Evanston aldermen Monday night are scheduled to set City Council goals for the next two years. So we asked our readers how they think the city has done in achieving the goals they set for last year.
And on average the 42 readers who took the time to complete the brief survey said the city is doing its best job in meeting the goal of “furthering police/community relations initiatives,” followed closely by “ensuring equity in all city operations.”
By contrast they said the Council is doing much worse on “stabilizing long-term city finances.”
One reader said, “City debt is enlarging while the city continues to spend, raising taxes, fees and fines.”
Another said the council shows “a greater interest in pie-in-the-sky projects such as the new Crown Center and less in the overall condition of city infrastructure and services.”
A third said that the “pension libability will suffocate Evanston residents.”
Some readers had a more positive view.
One cited the “reports and awards received” by the city as evidence of strong progress.
And a downtown resident said, “Development is on the upswing” and there’s a “sense of progress all around the downtown area.”
But someone else urged the aldermen to “stop developers from removing the small town character” of the city and claimed that the new “luxury condos and apartments are not selling or at 100 percent occupancy.”
And another respondent said, “Stop the single-minded focus that economic development equals high-rise luxury rentals or condos that bulldoze away our beloved character.”
Asked what new goal they’d suggest for the city, several offered variations on the theme of “Get a new city manager.”

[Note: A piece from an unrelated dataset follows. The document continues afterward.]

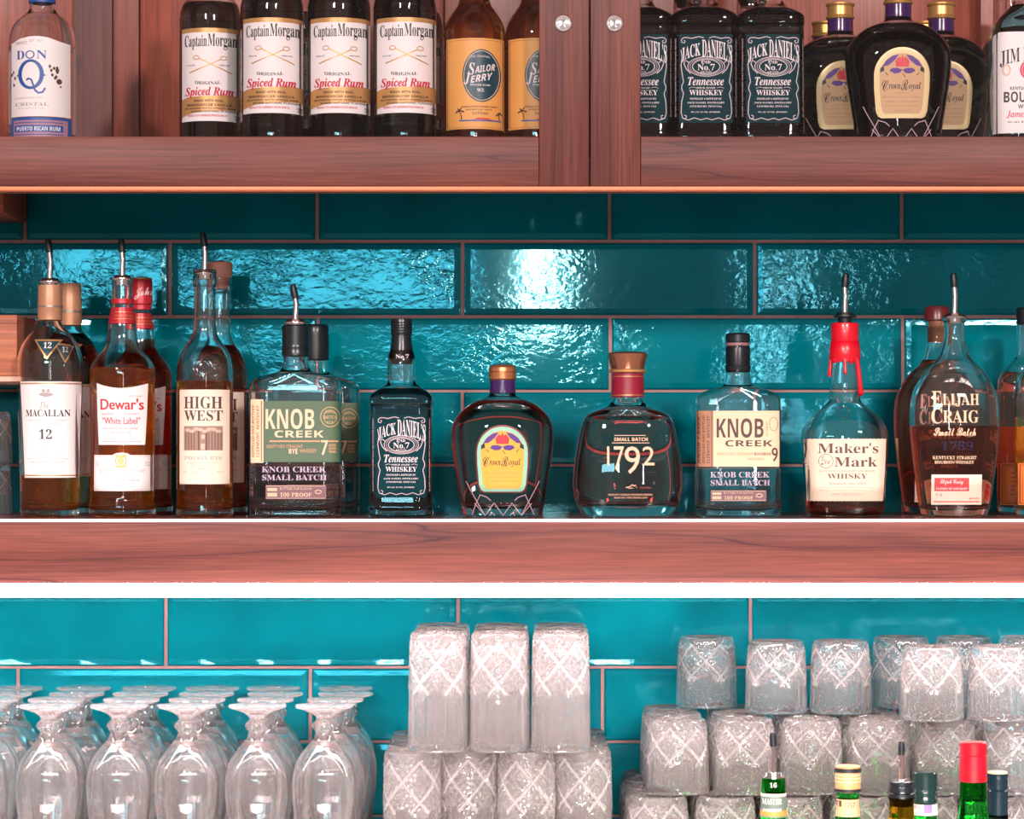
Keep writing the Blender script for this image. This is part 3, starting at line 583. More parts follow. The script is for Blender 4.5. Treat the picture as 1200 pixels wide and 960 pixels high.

Other suggestions included:
- Limit the net salary growth for all municpal workers to 2 percent.
- More affordable housing.
- Develop a long-term development plan for the city.
- Show courage and right-size the budget budget, making the necessary cuts so that the city is financially stable.
- Decrease homeowner taxes and stop selling Evanston out to big developers and corporations.
- Make some tough cuts. Take down Harley Clarke. Save Foster School.
And now, let’s note some limitations of this survey:
- The sample size is small and the respondents were self-selected, so the survey results should not be assumed to represent the views of the Evanston population as a whole.
- To keep the survey short, we didn’t collect demographic data on the participants, so we also can’t tell how respondents compare in, for example, age or gender or income to other city residents.
So this should be considered equivalent to a “vox pop” story — in which a reporter stands on a street corner and asks questions of passers-by — rather than a scientifically valid sampling of the population.